**Data extract**.
--- Begin ---

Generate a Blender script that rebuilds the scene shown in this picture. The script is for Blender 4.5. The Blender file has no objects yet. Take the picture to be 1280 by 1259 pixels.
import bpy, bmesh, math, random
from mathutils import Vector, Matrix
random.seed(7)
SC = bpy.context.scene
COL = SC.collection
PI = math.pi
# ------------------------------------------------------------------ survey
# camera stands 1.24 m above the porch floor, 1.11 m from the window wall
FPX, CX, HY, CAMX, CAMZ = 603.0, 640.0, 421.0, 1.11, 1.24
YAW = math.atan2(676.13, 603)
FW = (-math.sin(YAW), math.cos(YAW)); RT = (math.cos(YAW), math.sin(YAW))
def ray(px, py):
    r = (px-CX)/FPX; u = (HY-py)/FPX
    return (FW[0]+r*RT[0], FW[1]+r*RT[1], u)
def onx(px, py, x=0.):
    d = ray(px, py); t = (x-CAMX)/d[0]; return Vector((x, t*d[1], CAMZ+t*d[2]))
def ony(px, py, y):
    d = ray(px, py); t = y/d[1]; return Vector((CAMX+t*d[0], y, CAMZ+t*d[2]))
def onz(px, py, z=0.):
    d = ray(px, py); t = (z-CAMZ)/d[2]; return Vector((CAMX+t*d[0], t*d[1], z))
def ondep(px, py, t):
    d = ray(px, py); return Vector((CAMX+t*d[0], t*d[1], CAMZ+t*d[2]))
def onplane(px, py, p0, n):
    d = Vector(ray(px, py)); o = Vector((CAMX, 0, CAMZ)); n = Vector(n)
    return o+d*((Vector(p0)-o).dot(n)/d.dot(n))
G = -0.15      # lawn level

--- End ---
--- Begin ---

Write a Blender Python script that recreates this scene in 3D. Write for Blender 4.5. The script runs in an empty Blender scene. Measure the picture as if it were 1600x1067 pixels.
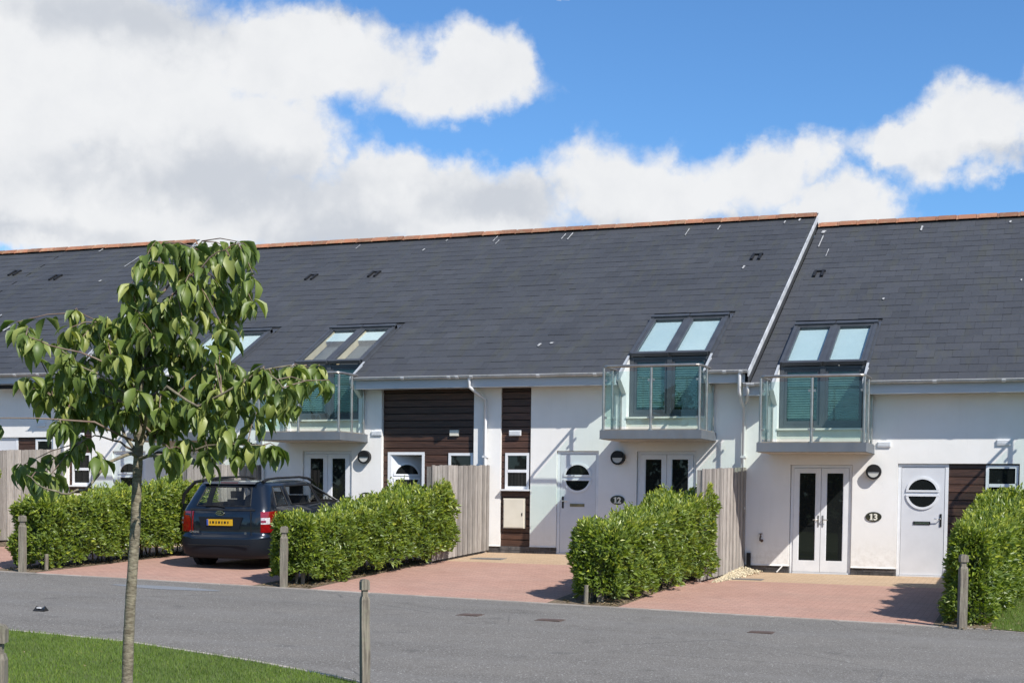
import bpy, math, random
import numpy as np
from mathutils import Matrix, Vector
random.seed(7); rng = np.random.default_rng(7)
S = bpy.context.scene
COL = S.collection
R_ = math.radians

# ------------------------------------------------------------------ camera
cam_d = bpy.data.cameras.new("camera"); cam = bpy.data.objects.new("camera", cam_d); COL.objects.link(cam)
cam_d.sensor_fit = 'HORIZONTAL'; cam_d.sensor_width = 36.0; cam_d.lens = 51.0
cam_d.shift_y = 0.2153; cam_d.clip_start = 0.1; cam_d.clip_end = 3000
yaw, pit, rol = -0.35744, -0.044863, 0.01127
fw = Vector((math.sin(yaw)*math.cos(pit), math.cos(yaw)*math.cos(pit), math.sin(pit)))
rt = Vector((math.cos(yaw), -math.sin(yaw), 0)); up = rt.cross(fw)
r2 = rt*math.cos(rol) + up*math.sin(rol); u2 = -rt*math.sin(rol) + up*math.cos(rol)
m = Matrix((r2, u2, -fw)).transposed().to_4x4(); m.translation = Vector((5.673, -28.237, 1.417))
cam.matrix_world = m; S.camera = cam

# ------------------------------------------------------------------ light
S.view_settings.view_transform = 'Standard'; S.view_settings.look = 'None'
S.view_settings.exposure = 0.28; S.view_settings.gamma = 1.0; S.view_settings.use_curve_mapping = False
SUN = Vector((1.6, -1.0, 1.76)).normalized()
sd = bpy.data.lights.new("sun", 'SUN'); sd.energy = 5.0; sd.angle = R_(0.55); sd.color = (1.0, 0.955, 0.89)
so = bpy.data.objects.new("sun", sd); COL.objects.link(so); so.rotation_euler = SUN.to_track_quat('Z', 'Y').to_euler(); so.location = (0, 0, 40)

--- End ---
--- Begin ---

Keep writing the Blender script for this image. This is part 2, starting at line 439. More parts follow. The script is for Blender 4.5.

--- End ---

**Problem description**. Both the line with "Write a Blender" and the line with "so.location = (0, 0, 40)" are included: reproduce them and every line between, exactly, with pictures omitted.

**The completed task**.
Write a Blender Python script that recreates this scene in 3D. Write for Blender 4.5. The script runs in an empty Blender scene. Measure the picture as if it were 1600x1067 pixels.
import bpy, math, random
import numpy as np
from mathutils import Matrix, Vector
random.seed(7); rng = np.random.default_rng(7)
S = bpy.context.scene
COL = S.collection
R_ = math.radians

# ------------------------------------------------------------------ camera
cam_d = bpy.data.cameras.new("camera"); cam = bpy.data.objects.new("camera", cam_d); COL.objects.link(cam)
cam_d.sensor_fit = 'HORIZONTAL'; cam_d.sensor_width = 36.0; cam_d.lens = 51.0
cam_d.shift_y = 0.2153; cam_d.clip_start = 0.1; cam_d.clip_end = 3000
yaw, pit, rol = -0.35744, -0.044863, 0.01127
fw = Vector((math.sin(yaw)*math.cos(pit), math.cos(yaw)*math.cos(pit), math.sin(pit)))
rt = Vector((math.cos(yaw), -math.sin(yaw), 0)); up = rt.cross(fw)
r2 = rt*math.cos(rol) + up*math.sin(rol); u2 = -rt*math.sin(rol) + up*math.cos(rol)
m = Matrix((r2, u2, -fw)).transposed().to_4x4(); m.translation = Vector((5.673, -28.237, 1.417))
cam.matrix_world = m; S.camera = cam

# ------------------------------------------------------------------ light
S.view_settings.view_transform = 'Standard'; S.view_settings.look = 'None'
S.view_settings.exposure = 0.28; S.view_settings.gamma = 1.0; S.view_settings.use_curve_mapping = False
SUN = Vector((1.6, -1.0, 1.76)).normalized()
sd = bpy.data.lights.new("sun", 'SUN'); sd.energy = 5.0; sd.angle = R_(0.55); sd.color = (1.0, 0.955, 0.89)
so = bpy.data.objects.new("sun", sd); COL.objects.link(so); so.rotation_euler = SUN.to_track_quat('Z', 'Y').to_euler(); so.location = (0, 0, 40)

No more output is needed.